When teacher’s say technology is too time consuming I tend to sit on the fence, because many of those teachers have updated blogs that take up time. However they enjoy writing them because they see the benefits in it. If that is true about teachers, then we should be able to also see the benefits it has on our students.

In the BYOD article written by Alberta Education, the idea of Bringing Your Own Devices to the classroom is discussed. The concept requires students to bring their personal device to the classroom for the “sole purpose of learning”. This can include smartphones, laptops, tablets and iPad’s. This article goes on to discuss the benefits this can have in the classroom a few of those are  familiarity, easy access, and knowledge. Students are already familiar with the devices they are bringing to school. These devices can be taken home which gives them access to work in the evenings. They can find information quickly for assignments. I completely agree with BYOD in the classroom, it can really give the students an advantage.

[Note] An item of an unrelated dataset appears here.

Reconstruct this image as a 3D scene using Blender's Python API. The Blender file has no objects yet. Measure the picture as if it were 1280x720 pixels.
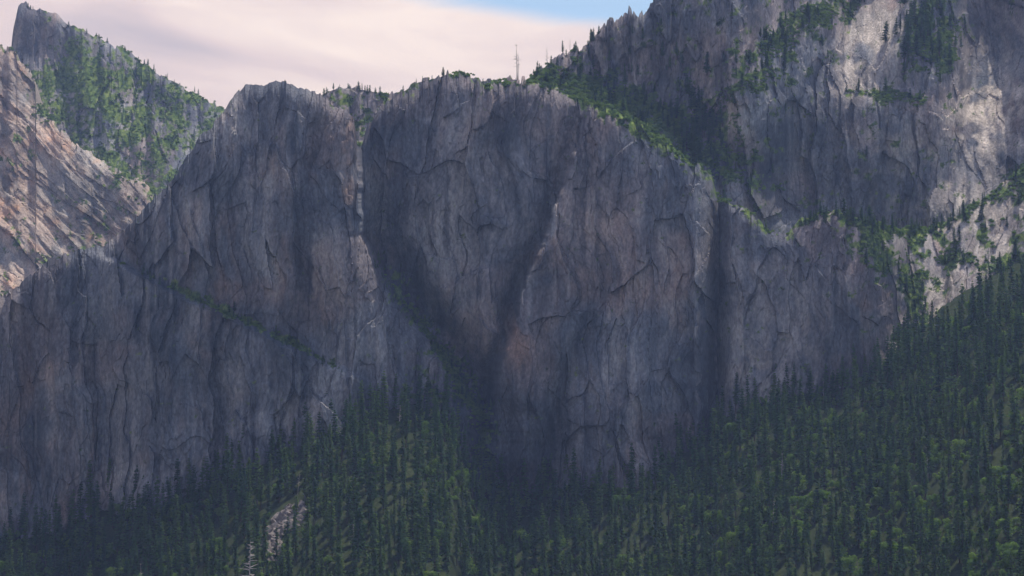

Digital Citizenship is a term that is more utilized than say ten years ago. This phrase is defined as being appropriate and responsible on the internet. Students are spending more time online and digital citizenship insures they are using it properly.  In the Alberta school system, students are encouraged to use this time online to increase their knowledge. Students are also made aware of the risks being online can cause, such as cyber bullying. This is an important concept to teach to our students, so many students have access to a personal device and it can be easy to forget things like self respect and kindness.

In my opinion technology belongs in the classroom.  It can bring about many benefits for students. I have seen technology be very successful in education and it leaves me feeling very confident that it helps our students learn.